PAUL ROG – WHAT MOVES WINDMILLS

Inauguration Thursday 8 January

January 8 – February 4, 2026

Candy Snake Gallery, via degli Orombelli 15, Milano

Candy Snake Gallery is pleased to present What Moves Windmills, a solo exhibition by Paul Rog, curated by Leonardo Regano.

Loosely inspired by the figure of Don Quixote, the exhibition explores the unstable boundary between truth and fiction, reality and imagination. As Regano writes, in Rog's paintings, "architecture, figures, and landscapes open themselves to a multitude of interpretations and invite us to linger in a state of suspension, where truth and fiction coexist."

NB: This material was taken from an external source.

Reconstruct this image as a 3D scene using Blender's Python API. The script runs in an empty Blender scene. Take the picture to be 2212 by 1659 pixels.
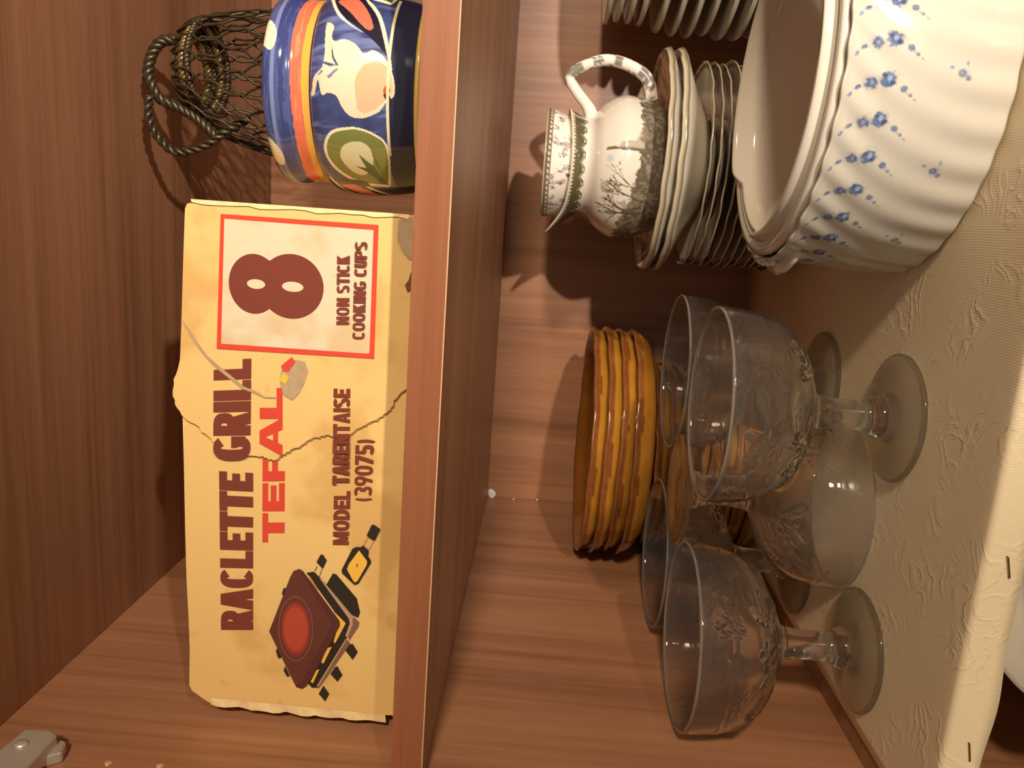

In his works, architecture, figure, and landscape coexist in a timeless space, where past, present, and possible future overlap. Medieval mills and contemporary wind turbines become recurring elements, visual devices through which the artist reflects on the persistence of memory and the continuity of human gestures throughout history. Rog's painting thus constructs images grounded in a temporal stratification, in which, as the curator observes, "what is and what should have been" coexist in the same pictorial space.

At the heart of the project is a constant duality: technology and myth, progress and archaism, human fragility and monumentality of form. Architecture takes on a central role as a witness to time, capable of condensing different eras and transforming anachronism, to use Regano's words, "from error to revelation."

The question that runs through the entire exhibition remains open: what drives man and the structures he creates? In Paul Rog's paintings, painting becomes the locus where this tension can exist, a space where reality and imagination are not mutually exclusive, but mutually reinforcing.


Paul Rog (1995) lives and works in France. He uses a traditional oil technique, developing the principles of classical painting in a contemporary context. In his works, architecture, figures, and nature coexist in a timeless space, inviting reflection on memory, cultural continuity, and historical transformation.

He has exhibited in international galleries and institutions in Europe and the United States. In 2025, he won the The Bank Foundation Prize for Contemporary Painting at ArtVerona.